Isotope effects on the optical phonons of YBa2Cu3O7: Eigenvector and infrared charge determination

Abstract

Using Raman spectroscopy and far-infrared ellipsometry we have investigated several ${\mathrm{YBa}}_2$ ${\mathrm{Cu}}_3$ ${\mathrm{O}}_7$ ceramics which were made from different isotopically pure Cu or Ba precursors. The observed shifts of Raman- and infrared-active phonons reveal insight into their relative Ba and Cu normal mode content. This allows us to examine mode eigenvectors obtained from lattice dynamical calculations.
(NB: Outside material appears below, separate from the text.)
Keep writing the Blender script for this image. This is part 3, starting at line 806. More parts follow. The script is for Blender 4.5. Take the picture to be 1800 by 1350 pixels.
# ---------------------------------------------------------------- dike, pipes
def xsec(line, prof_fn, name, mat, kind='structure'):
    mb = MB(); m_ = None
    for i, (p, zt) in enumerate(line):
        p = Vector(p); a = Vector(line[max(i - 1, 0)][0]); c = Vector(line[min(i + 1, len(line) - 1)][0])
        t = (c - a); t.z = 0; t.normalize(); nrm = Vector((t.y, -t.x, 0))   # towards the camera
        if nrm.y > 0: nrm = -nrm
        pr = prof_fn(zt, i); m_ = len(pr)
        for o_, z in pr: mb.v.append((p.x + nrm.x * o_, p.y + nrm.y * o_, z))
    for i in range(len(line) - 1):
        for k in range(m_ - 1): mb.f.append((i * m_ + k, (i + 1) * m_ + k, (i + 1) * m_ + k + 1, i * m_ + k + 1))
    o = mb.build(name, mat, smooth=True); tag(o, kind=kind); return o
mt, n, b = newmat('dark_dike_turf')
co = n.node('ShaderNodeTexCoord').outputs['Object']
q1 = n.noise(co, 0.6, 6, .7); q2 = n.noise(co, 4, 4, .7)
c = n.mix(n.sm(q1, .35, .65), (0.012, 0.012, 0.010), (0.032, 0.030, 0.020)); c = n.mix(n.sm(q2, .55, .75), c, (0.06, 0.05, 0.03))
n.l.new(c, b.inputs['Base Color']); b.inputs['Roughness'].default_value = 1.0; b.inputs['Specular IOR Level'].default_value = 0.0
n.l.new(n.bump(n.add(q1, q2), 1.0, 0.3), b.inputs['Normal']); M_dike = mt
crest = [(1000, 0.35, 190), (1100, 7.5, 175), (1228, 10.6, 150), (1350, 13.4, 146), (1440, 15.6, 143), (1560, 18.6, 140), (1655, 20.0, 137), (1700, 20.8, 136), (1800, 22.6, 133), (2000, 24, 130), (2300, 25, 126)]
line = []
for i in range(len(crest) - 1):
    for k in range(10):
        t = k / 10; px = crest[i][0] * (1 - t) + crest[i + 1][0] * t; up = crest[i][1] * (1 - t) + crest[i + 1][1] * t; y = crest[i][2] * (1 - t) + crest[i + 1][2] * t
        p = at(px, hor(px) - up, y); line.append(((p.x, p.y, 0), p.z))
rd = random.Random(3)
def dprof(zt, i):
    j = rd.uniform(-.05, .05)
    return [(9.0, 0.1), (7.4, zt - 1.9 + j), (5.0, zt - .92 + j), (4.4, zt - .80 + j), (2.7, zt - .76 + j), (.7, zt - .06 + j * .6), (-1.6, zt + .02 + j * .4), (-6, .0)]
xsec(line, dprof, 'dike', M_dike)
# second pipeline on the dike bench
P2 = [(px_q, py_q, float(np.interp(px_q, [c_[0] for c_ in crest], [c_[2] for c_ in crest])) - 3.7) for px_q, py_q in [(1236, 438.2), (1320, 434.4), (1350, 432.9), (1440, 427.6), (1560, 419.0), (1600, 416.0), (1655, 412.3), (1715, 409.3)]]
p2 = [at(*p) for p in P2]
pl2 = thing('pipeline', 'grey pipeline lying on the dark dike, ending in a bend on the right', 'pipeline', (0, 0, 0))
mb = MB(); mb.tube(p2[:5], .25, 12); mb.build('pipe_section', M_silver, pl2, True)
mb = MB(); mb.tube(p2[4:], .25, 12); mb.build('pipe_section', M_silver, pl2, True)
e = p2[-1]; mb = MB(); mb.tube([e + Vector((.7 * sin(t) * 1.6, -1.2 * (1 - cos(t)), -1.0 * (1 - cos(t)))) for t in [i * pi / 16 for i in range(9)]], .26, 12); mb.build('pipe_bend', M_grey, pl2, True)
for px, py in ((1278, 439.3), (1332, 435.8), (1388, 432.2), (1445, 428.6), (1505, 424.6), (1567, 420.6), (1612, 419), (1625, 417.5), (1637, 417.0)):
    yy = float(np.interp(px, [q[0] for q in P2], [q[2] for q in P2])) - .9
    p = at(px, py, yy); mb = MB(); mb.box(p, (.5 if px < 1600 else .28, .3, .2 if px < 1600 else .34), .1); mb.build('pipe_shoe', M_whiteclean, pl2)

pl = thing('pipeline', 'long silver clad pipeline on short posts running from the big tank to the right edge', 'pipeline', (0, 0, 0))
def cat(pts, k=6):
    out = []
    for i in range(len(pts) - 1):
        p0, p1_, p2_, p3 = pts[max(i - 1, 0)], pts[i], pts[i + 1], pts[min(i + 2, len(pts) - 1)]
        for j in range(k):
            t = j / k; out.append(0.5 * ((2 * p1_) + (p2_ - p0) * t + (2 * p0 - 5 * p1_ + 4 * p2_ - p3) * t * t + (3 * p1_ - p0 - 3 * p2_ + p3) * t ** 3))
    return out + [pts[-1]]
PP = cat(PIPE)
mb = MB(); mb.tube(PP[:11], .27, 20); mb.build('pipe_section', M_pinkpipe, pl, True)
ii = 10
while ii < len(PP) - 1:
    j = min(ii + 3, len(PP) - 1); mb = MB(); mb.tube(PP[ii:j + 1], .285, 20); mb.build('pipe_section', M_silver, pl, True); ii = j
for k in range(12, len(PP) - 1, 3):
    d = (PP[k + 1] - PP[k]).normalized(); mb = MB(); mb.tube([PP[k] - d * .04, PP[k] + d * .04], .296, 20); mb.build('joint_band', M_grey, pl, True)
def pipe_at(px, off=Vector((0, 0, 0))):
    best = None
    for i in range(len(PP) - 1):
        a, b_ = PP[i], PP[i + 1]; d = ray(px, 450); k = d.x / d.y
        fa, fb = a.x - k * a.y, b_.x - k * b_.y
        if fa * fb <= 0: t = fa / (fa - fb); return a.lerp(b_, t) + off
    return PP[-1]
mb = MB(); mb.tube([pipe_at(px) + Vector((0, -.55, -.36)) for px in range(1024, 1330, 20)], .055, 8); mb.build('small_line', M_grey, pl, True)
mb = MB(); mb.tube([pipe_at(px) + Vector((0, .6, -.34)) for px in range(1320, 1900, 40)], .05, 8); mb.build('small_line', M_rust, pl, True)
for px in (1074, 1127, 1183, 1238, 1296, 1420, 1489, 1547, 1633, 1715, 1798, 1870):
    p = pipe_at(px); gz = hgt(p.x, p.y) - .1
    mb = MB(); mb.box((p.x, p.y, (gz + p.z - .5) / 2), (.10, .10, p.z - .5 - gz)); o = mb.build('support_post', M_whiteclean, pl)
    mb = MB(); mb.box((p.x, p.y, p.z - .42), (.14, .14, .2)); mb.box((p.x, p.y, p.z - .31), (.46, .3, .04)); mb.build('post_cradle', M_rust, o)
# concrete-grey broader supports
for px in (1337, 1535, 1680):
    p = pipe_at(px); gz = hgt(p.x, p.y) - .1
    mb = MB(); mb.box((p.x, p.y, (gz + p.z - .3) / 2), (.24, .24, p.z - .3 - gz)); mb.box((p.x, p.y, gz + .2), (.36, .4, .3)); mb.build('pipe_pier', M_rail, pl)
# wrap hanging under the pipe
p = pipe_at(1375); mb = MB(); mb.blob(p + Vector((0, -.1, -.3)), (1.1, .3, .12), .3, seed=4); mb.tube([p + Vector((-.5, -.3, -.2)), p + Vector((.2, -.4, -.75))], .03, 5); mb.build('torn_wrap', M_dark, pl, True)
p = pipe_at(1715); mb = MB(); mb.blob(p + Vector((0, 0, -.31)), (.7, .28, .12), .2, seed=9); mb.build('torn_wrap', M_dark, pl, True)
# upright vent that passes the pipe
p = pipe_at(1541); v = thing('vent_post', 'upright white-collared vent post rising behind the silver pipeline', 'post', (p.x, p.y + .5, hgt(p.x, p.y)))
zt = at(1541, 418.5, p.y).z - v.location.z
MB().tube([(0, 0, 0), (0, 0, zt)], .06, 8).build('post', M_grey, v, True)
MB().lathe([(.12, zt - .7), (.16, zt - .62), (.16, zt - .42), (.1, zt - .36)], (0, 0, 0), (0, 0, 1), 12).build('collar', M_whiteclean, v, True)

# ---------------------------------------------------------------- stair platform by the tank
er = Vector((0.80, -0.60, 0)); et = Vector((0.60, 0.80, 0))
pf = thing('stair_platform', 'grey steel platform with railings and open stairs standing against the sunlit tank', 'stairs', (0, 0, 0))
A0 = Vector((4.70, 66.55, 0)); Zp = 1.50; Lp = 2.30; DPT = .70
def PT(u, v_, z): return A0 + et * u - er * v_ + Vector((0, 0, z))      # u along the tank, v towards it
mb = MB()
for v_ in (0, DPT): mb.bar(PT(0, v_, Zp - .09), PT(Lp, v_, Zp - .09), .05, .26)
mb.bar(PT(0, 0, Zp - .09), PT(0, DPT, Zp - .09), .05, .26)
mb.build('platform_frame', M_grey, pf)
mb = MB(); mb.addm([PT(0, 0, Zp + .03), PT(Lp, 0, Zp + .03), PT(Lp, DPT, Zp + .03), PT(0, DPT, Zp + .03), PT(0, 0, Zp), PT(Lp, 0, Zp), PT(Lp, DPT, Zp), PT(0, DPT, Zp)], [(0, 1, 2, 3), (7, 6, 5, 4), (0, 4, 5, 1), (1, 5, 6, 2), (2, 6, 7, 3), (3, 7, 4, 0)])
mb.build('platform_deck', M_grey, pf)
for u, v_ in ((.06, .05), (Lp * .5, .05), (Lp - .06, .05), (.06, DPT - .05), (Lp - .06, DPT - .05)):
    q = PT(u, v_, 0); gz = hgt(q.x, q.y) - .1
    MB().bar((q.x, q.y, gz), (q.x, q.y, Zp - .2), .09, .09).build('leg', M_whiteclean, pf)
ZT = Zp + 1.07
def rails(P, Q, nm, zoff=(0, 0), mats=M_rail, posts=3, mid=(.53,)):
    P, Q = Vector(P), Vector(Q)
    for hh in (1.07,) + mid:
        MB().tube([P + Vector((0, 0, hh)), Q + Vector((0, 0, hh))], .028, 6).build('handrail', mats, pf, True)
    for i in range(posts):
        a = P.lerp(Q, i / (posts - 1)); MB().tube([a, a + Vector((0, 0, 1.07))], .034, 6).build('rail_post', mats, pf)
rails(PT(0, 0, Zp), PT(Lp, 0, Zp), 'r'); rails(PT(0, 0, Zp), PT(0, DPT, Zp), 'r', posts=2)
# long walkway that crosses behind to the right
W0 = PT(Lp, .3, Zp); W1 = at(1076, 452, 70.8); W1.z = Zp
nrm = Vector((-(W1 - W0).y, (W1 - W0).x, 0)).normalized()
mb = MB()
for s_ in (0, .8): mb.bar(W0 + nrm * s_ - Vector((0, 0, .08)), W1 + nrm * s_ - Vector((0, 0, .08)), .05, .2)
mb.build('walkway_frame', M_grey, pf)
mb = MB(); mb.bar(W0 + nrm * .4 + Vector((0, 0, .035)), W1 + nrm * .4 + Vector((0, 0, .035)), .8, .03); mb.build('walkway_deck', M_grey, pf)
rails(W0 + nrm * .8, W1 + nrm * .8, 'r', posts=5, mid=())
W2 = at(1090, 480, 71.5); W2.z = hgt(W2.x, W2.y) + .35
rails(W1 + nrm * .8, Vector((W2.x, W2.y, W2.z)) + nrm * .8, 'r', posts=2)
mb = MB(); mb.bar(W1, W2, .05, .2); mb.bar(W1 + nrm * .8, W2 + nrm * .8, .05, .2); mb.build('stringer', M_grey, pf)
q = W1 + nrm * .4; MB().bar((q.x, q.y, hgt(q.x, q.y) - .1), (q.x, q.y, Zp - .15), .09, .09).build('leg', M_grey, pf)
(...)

Our Raman results demonstrate that the 121 ${\mathrm{cm}}^{\mathrm{-}1}$ and 153 ${\mathrm{cm}}^{\mathrm{-}1}$ ${\mathrm{A}}_{\mathrm{g}}$ phonons are only very weakly mixed and represent almost pure Ba and Cu vibrations, respectively, whereas they suggest considerable Ba-Cu-O mixing in the case of the ${\mathrm{B}}_{2\mathrm{g}}$ and ${\mathrm{B}}_{3\mathrm{g}}$ phonons at 140 ${\mathrm{cm}}^{\mathrm{-}1}$ and 142 ${\mathrm{cm}}^{\mathrm{-}1}$. The analysis of the infrared-active ${\mathrm{B}}_{1\mathrm{u}}$ modes yields a substantial contribution of Cu to the 150 ${\mathrm{cm}}^{\mathrm{-}1}$ and the 280 ${\mathrm{cm}}^{\mathrm{-}1}$ phonons and of Ba to the 150 ${\mathrm{cm}}^{\mathrm{-}1}$ mode. Making use of proposed eigenvectors, which are shown to be compatible with the observed isotope shifts, we determine effective charges for all ions from measured infrared oscillator strengths on a ${\mathrm{YBa}}_2$ ${\mathrm{Cu}}_3$ ${\mathrm{O}}_7$ crystal. We find that the proposed eigenvectors are compatible with earlier experiments of the oxygen isotope effect as well as the replacement of Y by rare earth elements.